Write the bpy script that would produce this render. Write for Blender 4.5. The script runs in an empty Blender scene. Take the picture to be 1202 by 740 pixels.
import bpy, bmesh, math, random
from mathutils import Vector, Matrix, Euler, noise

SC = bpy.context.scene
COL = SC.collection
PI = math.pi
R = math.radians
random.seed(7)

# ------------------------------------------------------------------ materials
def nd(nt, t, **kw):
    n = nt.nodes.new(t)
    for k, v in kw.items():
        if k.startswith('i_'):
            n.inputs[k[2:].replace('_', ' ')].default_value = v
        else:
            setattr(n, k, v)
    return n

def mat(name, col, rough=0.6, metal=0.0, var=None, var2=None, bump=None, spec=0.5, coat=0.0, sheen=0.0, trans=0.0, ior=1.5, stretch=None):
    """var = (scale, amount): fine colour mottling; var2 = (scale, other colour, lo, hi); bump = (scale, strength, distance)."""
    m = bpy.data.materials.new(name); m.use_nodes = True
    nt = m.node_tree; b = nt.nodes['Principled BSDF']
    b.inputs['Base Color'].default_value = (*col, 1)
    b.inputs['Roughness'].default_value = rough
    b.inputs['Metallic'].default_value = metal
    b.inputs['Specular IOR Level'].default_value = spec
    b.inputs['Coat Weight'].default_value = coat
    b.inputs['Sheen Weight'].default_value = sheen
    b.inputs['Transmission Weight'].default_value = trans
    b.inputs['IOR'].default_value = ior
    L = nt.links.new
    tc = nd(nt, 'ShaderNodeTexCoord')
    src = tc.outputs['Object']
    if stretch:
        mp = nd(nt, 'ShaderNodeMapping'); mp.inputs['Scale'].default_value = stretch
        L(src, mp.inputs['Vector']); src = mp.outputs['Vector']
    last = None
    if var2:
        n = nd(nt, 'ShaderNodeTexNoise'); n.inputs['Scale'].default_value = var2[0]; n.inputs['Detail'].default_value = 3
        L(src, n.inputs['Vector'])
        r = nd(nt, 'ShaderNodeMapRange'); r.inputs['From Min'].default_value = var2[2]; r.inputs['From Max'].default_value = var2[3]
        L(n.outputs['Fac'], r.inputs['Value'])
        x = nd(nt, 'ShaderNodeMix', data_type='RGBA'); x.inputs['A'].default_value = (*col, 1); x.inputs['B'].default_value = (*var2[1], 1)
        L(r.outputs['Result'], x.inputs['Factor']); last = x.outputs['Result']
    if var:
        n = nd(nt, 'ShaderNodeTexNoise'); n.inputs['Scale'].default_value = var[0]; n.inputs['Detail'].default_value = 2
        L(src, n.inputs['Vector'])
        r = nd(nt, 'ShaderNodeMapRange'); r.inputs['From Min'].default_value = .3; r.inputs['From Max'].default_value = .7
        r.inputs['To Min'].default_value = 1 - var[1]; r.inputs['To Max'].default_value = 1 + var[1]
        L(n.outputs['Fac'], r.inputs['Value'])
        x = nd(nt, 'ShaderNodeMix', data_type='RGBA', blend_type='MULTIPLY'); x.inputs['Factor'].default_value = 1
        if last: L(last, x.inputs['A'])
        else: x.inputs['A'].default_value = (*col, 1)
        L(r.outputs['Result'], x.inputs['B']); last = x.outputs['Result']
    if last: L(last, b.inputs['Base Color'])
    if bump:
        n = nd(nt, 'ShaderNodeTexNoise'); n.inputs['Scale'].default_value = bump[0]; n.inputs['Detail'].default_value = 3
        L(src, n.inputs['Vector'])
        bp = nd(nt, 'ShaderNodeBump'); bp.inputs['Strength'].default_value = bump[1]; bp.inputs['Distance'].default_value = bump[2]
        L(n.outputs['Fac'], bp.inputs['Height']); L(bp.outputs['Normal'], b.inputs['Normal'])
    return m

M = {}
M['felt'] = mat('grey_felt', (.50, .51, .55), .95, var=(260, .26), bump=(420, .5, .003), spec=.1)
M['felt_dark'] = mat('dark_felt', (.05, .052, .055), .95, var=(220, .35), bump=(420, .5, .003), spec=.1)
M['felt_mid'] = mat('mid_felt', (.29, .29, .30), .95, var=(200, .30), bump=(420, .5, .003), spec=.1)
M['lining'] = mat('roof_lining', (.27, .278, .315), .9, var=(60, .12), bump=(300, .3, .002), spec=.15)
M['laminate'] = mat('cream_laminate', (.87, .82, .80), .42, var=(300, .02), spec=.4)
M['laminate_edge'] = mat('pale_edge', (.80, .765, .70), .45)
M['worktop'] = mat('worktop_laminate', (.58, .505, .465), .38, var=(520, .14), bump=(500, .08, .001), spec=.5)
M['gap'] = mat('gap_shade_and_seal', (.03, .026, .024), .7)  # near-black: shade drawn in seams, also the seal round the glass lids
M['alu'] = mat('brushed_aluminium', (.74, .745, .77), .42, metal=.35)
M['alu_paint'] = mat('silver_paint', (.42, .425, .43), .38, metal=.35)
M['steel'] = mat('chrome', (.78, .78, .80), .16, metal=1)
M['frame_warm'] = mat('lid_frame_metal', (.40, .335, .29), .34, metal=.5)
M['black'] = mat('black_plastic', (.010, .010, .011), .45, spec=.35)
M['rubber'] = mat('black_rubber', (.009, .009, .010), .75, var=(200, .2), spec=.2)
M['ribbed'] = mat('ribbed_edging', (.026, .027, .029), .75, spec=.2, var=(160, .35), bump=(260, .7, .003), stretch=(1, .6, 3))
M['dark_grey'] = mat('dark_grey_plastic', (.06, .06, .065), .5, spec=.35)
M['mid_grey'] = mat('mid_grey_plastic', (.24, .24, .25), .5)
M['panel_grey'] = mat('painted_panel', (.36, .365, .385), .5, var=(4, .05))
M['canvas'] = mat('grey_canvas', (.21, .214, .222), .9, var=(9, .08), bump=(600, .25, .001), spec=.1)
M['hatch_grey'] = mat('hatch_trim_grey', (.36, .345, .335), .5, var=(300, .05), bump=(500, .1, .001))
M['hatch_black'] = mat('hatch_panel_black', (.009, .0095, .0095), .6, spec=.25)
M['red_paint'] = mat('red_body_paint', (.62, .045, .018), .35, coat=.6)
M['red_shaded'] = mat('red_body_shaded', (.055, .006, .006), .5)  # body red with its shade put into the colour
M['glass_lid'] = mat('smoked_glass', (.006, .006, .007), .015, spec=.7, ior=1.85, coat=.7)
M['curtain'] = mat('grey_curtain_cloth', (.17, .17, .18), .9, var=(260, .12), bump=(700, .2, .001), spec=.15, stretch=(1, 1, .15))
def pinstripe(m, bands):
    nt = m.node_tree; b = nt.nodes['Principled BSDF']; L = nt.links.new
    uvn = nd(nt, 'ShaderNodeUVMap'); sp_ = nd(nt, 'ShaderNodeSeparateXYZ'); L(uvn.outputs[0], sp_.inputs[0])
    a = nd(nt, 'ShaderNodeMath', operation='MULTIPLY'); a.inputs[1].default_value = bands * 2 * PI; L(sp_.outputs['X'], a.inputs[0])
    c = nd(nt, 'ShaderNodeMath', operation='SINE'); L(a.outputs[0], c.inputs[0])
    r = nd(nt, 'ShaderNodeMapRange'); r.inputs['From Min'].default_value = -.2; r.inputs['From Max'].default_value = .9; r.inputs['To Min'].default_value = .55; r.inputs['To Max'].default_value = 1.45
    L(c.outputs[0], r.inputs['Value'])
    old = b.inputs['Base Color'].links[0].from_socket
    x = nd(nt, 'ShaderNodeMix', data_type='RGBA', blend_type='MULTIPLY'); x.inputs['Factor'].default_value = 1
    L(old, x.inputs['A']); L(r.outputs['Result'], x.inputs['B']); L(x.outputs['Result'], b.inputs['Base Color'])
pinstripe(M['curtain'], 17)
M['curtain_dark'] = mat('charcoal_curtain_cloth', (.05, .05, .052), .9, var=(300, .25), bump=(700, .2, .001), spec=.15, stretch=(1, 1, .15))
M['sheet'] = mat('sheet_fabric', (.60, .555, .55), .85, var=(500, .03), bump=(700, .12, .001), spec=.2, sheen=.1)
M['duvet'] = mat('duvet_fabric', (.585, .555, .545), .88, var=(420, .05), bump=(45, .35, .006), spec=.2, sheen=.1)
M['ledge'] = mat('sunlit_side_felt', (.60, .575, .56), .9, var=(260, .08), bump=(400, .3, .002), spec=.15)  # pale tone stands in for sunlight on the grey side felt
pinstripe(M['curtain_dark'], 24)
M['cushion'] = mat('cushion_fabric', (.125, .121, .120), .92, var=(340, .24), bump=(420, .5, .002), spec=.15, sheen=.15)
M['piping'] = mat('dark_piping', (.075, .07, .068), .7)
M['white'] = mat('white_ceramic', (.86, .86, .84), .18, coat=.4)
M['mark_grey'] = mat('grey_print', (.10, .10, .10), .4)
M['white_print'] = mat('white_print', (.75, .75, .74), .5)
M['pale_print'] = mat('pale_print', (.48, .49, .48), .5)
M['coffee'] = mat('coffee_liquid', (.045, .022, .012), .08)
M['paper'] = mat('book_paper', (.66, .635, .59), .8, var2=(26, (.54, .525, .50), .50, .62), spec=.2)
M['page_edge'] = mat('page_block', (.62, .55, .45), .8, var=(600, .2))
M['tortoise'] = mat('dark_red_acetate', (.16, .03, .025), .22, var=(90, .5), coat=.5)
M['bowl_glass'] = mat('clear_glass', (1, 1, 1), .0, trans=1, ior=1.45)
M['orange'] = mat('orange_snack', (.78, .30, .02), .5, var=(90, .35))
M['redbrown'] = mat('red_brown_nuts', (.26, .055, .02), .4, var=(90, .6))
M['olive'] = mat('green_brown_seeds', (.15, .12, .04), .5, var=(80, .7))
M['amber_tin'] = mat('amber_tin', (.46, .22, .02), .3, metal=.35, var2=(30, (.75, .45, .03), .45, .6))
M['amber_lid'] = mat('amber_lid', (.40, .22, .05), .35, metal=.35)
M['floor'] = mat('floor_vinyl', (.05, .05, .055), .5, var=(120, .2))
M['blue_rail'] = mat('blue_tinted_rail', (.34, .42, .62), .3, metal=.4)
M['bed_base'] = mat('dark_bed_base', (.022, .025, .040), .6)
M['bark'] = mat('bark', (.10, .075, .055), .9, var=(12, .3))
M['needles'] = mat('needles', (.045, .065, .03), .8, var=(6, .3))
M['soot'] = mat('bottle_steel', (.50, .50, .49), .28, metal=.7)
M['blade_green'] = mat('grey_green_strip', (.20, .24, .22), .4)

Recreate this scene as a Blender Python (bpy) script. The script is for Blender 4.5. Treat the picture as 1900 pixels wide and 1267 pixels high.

> _REQUIREMENT_:
Output only the lines from the top of the entries through the one holding "from mathutils import", copied exactly.

> _REPLY TO THE TASK_:
Write the bpy script that would produce this render. Write for Blender 4.5. The script runs in an empty Blender scene. Take the picture to be 1202 by 740 pixels.
import bpy, bmesh, math, random
from mathutils import Vector, Matrix, Euler, noise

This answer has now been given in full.